Robert Robinson. Photo: jamaicansabroad.weebly.com

Robert Robinson. Photo: jamaicansabroad.weebly.com

Robinson lived in the Soviet Union for a whole 44 years and seemed to have received all possible favours from the Soviets: education, social status (Robinson was a deputy of the Moscow Soviet), interesting work and, on the whole, a trouble-free life. He even tried his hand at acting, starring in a film about the Russian traveller Miklukho-Maklai.

And yet Robinson escaped — applied for a trip to Soviet-friendly Uganda, evaded the vigilant control of his escorts and flew back to the United States. He lay low for 14 years, fearing that the long arm of Soviet power would reach him. Only in the late 1980s, when it became clear that the changes in the USSR were irreversible and he had nothing more to fear, did Robinson publish “Black on Red. 44 Years in the Soviet Union” — an autobiography that became an instant hit.

In it, Robinson partly paid tribute to the country that gave him a home, but also wrote in detail about Stalin’s purges, the constant fear (he knew seven African Americans who arrived in the USSR. All of them disappeared in the 1930s), and most importantly — the racism inherent in the Soviet people, which was even worse than the one from which he once fled.

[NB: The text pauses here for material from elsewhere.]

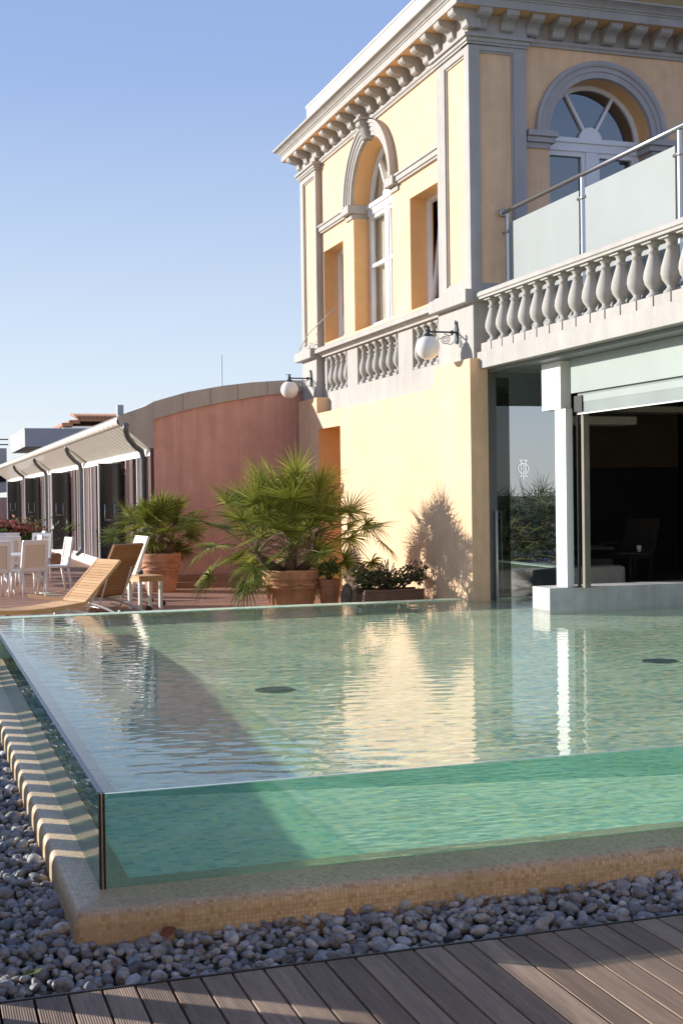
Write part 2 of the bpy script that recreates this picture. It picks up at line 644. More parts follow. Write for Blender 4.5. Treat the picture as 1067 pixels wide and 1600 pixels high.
def pebble_field():
    hi, lo = icos(3), icos(2)
    variants = {}
    for key, (v, f) in (('hi', hi), ('lo', lo)):
        arr = []
        for s in range(14):
            ax = rng.normal(size=(6, 3))
            ax /= np.linalg.norm(ax, axis=1)[:, None]
            d = np.ones(len(v))
            for a in ax:
                t = v @ a
                d += rng.uniform(-.24, .16) * np.maximum(t, 0) ** 2
                d -= np.maximum(t - rng.uniform(.62, .9), 0) * .7
            arr.append(v * d[:, None])
        variants[key] = (arr, f)
    spots = []

    def fill(x0, x1, y0, y1, size, zoff, tries):
        cell = .1
        grid = {}
        n_ = int(tries)
        P = np.c_[rng.uniform(x0, x1, n_), rng.uniform(y0, y1, n_)]
        S = size[0] + (size[1] - size[0]) * rng.uniform(0, 1, n_) ** 2.2
        for (x, y), s in zip(P, S):
            if x > .70 and y > 6.31:
                continue
            if x < .052 * y - .35:
                continue
            i, j = int(x // cell), int(y // cell)
            ok = True
            for a in (-1, 0, 1):
                for b in (-1, 0, 1):
                    for (px, py, ps) in grid.get((i + a, j + b), ()):
                        if (px - x) ** 2 + (py - y) ** 2 < ((ps + s) * .80) ** 2:
                            ok = False
                            break
                    if not ok:
                        break
                if not ok:
                    break
            if ok:
                grid.setdefault((i, j), []).append((x, y, s))
                spots.append((x, y, s, zoff + (.055 * (y - 5.9) / .4 if y < 6.3 else .05) - .032 + rng.uniform(-.014, .014)))
    fill(-.25, 4.9, 5.79, 6.30, (.026, .066), -.675, 16000)
    fill(-.25, 4.9, 5.79, 6.30, (.022, .056), -.645, 7000)
    fill(-.35, .70, 6.28, 9.0, (.026, .066), -.675, 14000)
    fill(-.35, .70, 6.28, 9.0, (.022, .056), -.645, 6000)
    fill(-.2, .70, 9.0, 15.0, (.03, .065), -.655, 12000)
    V, F, nv = [], [], 0
    for (x, y, s, z) in spots:
        arr, f = variants['hi' if y < 7.6 else 'lo']
        v = arr[rng.integers(len(arr))]
        sc3 = np.array([1.0, rng.uniform(.62, .95), rng.uniform(.45, .8)]) * s * 1.12
        e = Euler((rng.uniform(-.5, .5), rng.uniform(-.5, .5), rng.uniform(0, 6.28))).to_matrix()
        q = (v * sc3) @ np.array(e).T + np.array([x, y, z])
        V.append(q)
        F.append(f + nv)
        nv += len(v)
    V = np.concatenate(V)
    F = np.concatenate(F)
    me = bpy.data.meshes.new('gravel')
    me.vertices.add(len(V))
    me.vertices.foreach_set('co', V.ravel())
    me.loops.add(F.size)
    me.loops.foreach_set('vertex_index', F.ravel())
    me.polygons.add(len(F))
    me.polygons.foreach_set('loop_start', np.arange(0, F.size, 3))
    me.polygons.foreach_set('use_smooth', np.ones(len(F), bool))
    me.update(calc_edges=True)
    me.materials.append(M['pebble'])
    o = bpy.data.objects.new('gravel', me)
    COL.objects.link(o)
    print('pebbles', len(spots))
    return stuff(o)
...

“Racism constantly tested my patience and insulted human dignity,” Robinson wrote. “Since Russians boast of being free from racial prejudice, their racism is more cruel and dangerous than the one I encountered in my youth in the United States. I have rarely met a Russian who considered blacks — as well as Asians or any people with non-white skin — equal to himself. Trying to convince them is like catching a ghost. I felt their racism on the skin, but how can you deal with something that does not officially exist?”.